> _Problem details_
Can you output the records below exactly as they are written?

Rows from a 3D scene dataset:
● ● ●

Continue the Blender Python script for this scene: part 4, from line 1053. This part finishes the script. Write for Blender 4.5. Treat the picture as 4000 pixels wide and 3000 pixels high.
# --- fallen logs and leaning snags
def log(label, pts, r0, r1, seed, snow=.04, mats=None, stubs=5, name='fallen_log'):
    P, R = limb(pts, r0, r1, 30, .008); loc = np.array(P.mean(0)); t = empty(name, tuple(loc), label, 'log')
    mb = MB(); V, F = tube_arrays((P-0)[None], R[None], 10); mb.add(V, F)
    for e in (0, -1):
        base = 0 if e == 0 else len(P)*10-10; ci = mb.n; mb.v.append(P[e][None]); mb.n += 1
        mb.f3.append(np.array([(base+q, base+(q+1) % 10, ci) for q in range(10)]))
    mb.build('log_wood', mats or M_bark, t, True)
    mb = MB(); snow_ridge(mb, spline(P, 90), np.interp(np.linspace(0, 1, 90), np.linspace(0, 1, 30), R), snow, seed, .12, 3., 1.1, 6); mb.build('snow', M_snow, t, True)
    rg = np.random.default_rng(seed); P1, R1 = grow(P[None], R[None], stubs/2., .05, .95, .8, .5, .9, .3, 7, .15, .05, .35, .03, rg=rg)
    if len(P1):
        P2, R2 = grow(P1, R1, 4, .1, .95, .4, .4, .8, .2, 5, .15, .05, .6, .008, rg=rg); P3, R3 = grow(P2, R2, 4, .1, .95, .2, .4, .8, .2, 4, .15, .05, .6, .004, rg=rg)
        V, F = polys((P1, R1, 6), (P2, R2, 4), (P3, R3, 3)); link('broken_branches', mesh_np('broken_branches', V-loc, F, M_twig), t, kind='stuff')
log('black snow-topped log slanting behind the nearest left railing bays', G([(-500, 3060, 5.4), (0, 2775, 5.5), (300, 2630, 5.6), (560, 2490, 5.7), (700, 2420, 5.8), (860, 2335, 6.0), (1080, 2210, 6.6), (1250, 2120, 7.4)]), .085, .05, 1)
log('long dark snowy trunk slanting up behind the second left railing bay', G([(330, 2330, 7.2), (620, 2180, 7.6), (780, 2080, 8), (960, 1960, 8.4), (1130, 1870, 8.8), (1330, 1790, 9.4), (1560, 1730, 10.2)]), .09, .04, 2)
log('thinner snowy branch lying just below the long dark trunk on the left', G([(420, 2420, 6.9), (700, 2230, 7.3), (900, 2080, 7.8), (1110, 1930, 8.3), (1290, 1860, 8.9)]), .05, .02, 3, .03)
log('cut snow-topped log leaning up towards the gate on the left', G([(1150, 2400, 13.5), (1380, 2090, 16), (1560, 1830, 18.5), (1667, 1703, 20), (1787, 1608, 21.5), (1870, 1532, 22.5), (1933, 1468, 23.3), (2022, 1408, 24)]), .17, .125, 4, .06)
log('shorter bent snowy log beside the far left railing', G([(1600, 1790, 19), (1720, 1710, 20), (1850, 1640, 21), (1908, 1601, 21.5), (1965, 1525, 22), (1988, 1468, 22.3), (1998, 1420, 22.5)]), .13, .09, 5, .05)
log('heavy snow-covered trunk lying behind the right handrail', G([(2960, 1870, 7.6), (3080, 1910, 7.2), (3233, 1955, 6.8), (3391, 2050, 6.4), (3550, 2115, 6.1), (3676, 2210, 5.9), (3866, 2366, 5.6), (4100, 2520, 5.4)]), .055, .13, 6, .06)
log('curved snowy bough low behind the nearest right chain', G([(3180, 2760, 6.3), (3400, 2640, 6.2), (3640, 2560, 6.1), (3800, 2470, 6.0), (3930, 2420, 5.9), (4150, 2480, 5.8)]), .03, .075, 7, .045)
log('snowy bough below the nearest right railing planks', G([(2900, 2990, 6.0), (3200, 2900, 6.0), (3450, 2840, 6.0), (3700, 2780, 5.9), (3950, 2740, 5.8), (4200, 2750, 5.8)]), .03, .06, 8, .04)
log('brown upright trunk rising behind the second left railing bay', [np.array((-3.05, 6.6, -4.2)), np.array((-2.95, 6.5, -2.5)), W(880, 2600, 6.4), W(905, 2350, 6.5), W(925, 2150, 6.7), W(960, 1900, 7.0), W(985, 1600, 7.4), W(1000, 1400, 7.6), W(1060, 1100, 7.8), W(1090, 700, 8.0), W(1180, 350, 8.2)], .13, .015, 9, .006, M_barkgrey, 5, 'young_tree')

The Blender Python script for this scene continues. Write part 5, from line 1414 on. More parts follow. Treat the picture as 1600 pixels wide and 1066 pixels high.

● ● ●

> _In response_
Continue the Blender Python script for this scene: part 4, from line 1053. This part finishes the script. Write for Blender 4.5. Treat the picture as 4000 pixels wide and 3000 pixels high.
# --- fallen logs and leaning snags
def log(label, pts, r0, r1, seed, snow=.04, mats=None, stubs=5, name='fallen_log'):
    P, R = limb(pts, r0, r1, 30, .008); loc = np.array(P.mean(0)); t = empty(name, tuple(loc), label, 'log')
    mb = MB(); V, F = tube_arrays((P-0)[None], R[None], 10); mb.add(V, F)
    for e in (0, -1):
        base = 0 if e == 0 else len(P)*10-10; ci = mb.n; mb.v.append(P[e][None]); mb.n += 1
        mb.f3.append(np.array([(base+q, base+(q+1) % 10, ci) for q in range(10)]))
    mb.build('log_wood', mats or M_bark, t, True)
    mb = MB(); snow_ridge(mb, spline(P, 90), np.interp(np.linspace(0, 1, 90), np.linspace(0, 1, 30), R), snow, seed, .12, 3., 1.1, 6); mb.build('snow', M_snow, t, True)
    rg = np.random.default_rng(seed); P1, R1 = grow(P[None], R[None], stubs/2., .05, .95, .8, .5, .9, .3, 7, .15, .05, .35, .03, rg=rg)
    if len(P1):
        P2, R2 = grow(P1, R1, 4, .1, .95, .4, .4, .8, .2, 5, .15, .05, .6, .008, rg=rg); P3, R3 = grow(P2, R2, 4, .1, .95, .2, .4, .8, .2, 4, .15, .05, .6, .004, rg=rg)
        V, F = polys((P1, R1, 6), (P2, R2, 4), (P3, R3, 3)); link('broken_branches', mesh_np('broken_branches', V-loc, F, M_twig), t, kind='stuff')
log('black snow-topped log slanting behind the nearest left railing bays', G([(-500, 3060, 5.4), (0, 2775, 5.5), (300, 2630, 5.6), (560, 2490, 5.7), (700, 2420, 5.8), (860, 2335, 6.0), (1080, 2210, 6.6), (1250, 2120, 7.4)]), .085, .05, 1)
log('long dark snowy trunk slanting up behind the second left railing bay', G([(330, 2330, 7.2), (620, 2180, 7.6), (780, 2080, 8), (960, 1960, 8.4), (1130, 1870, 8.8), (1330, 1790, 9.4), (1560, 1730, 10.2)]), .09, .04, 2)
log('thinner snowy branch lying just below the long dark trunk on the left', G([(420, 2420, 6.9), (700, 2230, 7.3), (900, 2080, 7.8), (1110, 1930, 8.3), (1290, 1860, 8.9)]), .05, .02, 3, .03)
log('cut snow-topped log leaning up towards the gate on the left', G([(1150, 2400, 13.5), (1380, 2090, 16), (1560, 1830, 18.5), (1667, 1703, 20), (1787, 1608, 21.5), (1870, 1532, 22.5), (1933, 1468, 23.3), (2022, 1408, 24)]), .17, .125, 4, .06)
log('shorter bent snowy log beside the far left railing', G([(1600, 1790, 19), (1720, 1710, 20), (1850, 1640, 21), (1908, 1601, 21.5), (1965, 1525, 22), (1988, 1468, 22.3), (1998, 1420, 22.5)]), .13, .09, 5, .05)
log('heavy snow-covered trunk lying behind the right handrail', G([(2960, 1870, 7.6), (3080, 1910, 7.2), (3233, 1955, 6.8), (3391, 2050, 6.4), (3550, 2115, 6.1), (3676, 2210, 5.9), (3866, 2366, 5.6), (4100, 2520, 5.4)]), .055, .13, 6, .06)
log('curved snowy bough low behind the nearest right chain', G([(3180, 2760, 6.3), (3400, 2640, 6.2), (3640, 2560, 6.1), (3800, 2470, 6.0), (3930, 2420, 5.9), (4150, 2480, 5.8)]), .03, .075, 7, .045)
log('snowy bough below the nearest right railing planks', G([(2900, 2990, 6.0), (3200, 2900, 6.0), (3450, 2840, 6.0), (3700, 2780, 5.9), (3950, 2740, 5.8), (4200, 2750, 5.8)]), .03, .06, 8, .04)
log('brown upright trunk rising behind the second left railing bay', [np.array((-3.05, 6.6, -4.2)), np.array((-2.95, 6.5, -2.5)), W(880, 2600, 6.4), W(905, 2350, 6.5), W(925, 2150, 6.7), W(960, 1900, 7.0), W(985, 1600, 7.4), W(1000, 1400, 7.6), W(1060, 1100, 7.8), W(1090, 700, 8.0), W(1180, 350, 8.2)], .13, .015, 9, .006, M_barkgrey, 5, 'young_tree')

The Blender Python script for this scene continues. Write part 5, from line 1414 on. More parts follow. Treat the picture as 1600 pixels wide and 1066 pixels high.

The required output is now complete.